TASK: What is the number of lines in these entries that include "Blender"? Write that number and no other text.

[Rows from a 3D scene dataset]
====
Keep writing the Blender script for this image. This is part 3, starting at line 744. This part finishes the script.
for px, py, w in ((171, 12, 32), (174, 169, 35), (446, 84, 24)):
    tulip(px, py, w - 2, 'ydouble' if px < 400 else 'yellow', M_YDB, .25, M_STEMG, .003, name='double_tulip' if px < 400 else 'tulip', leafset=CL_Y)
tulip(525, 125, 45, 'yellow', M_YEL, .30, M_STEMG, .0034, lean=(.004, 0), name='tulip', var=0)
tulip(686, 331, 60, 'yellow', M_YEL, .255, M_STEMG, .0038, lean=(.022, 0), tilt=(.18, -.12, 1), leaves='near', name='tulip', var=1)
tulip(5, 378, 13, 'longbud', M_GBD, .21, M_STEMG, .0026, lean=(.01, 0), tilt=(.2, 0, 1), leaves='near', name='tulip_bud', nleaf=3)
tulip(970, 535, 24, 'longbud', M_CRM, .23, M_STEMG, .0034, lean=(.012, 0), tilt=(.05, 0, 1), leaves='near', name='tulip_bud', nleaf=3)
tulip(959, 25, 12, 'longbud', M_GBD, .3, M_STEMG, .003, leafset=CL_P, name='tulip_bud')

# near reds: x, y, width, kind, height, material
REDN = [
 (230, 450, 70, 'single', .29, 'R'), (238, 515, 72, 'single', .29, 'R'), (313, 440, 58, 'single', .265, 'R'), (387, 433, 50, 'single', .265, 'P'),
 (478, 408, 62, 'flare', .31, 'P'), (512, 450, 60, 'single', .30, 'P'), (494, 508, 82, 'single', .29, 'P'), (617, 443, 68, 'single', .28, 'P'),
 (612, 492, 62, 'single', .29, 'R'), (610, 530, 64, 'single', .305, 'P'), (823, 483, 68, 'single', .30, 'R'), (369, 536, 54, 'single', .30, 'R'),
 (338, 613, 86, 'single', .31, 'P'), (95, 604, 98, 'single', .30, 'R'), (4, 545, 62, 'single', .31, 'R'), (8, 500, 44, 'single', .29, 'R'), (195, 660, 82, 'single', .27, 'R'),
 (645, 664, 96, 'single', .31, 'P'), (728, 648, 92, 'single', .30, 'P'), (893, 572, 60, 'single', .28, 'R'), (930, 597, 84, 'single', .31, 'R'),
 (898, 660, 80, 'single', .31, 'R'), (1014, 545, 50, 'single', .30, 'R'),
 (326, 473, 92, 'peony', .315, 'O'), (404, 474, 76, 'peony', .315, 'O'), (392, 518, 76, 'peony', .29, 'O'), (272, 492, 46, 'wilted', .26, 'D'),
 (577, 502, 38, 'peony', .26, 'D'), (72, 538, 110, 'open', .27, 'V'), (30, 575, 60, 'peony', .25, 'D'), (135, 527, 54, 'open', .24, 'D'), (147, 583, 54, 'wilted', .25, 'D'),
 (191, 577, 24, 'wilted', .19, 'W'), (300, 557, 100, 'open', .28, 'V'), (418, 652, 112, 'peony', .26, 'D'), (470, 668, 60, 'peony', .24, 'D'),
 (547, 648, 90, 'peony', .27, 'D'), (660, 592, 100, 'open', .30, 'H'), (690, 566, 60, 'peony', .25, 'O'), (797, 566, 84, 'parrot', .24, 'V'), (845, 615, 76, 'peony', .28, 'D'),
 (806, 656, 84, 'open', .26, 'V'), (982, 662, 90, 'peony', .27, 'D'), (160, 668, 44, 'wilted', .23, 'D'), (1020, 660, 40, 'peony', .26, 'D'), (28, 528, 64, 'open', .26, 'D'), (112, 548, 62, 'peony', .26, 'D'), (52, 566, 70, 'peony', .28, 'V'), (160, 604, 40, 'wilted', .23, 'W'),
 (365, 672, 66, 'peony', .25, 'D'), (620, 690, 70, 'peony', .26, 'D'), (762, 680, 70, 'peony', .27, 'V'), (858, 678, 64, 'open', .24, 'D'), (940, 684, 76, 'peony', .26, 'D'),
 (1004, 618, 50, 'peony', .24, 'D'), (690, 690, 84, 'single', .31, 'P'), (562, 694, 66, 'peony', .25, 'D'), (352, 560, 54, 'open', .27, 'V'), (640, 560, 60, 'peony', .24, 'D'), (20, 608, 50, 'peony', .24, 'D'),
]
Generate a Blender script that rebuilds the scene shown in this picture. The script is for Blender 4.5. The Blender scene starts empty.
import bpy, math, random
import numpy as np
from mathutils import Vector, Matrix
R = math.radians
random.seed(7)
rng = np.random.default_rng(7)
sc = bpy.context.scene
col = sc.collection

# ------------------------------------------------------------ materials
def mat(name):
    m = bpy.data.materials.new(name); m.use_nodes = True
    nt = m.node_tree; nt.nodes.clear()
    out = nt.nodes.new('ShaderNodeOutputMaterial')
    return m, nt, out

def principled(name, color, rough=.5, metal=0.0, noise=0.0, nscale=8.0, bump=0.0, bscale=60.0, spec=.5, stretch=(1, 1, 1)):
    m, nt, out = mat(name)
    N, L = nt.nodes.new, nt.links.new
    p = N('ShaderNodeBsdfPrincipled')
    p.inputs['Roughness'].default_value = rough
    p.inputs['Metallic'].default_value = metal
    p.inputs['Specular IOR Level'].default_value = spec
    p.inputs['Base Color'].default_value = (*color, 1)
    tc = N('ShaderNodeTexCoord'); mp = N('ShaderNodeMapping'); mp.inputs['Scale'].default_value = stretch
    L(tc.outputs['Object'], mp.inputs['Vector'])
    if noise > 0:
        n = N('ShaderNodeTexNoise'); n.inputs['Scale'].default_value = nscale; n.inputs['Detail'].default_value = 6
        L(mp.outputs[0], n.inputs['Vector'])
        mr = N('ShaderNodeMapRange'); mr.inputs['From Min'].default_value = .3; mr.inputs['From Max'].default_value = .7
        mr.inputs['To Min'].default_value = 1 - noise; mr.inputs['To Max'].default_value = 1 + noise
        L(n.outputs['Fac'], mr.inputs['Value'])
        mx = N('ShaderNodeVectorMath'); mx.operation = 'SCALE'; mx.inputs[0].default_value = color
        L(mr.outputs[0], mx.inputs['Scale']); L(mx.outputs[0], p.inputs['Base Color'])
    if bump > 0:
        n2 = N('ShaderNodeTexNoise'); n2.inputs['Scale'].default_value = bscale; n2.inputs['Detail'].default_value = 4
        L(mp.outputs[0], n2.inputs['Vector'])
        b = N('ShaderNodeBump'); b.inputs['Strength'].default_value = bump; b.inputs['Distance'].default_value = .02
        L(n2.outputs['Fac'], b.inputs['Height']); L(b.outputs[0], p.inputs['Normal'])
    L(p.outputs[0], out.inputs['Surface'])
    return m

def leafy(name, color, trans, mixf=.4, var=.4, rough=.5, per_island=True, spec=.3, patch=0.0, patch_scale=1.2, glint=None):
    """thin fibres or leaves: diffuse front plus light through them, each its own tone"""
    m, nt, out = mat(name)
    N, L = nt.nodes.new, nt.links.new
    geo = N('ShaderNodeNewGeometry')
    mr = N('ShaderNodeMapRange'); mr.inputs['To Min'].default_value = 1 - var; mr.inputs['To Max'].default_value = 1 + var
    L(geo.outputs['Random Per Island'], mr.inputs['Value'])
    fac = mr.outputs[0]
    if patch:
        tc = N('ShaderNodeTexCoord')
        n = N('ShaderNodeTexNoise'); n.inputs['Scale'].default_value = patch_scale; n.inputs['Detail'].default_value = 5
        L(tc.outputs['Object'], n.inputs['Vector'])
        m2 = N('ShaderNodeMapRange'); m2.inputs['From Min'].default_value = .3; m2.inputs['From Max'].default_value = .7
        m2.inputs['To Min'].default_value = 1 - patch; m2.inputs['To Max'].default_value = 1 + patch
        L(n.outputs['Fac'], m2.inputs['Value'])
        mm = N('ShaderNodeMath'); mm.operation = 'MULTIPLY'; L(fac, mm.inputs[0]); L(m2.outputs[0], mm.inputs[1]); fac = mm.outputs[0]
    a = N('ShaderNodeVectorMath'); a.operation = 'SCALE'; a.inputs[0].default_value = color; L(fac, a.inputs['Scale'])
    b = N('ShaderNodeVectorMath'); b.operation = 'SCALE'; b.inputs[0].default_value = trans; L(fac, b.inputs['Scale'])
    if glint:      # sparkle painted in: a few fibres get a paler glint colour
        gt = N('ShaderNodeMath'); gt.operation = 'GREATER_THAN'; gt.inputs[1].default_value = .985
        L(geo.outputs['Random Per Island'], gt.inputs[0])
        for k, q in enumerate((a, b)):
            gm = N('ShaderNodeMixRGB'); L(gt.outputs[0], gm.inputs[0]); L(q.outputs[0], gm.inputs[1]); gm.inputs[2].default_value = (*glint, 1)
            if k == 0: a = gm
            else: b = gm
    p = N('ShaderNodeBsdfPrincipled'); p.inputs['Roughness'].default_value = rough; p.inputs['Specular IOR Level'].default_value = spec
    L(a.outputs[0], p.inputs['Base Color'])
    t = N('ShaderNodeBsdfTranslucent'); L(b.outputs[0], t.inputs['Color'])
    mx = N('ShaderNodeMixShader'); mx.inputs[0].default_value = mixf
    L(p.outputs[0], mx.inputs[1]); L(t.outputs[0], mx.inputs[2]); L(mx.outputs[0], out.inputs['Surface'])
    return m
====
RIGHT ANSWER: 2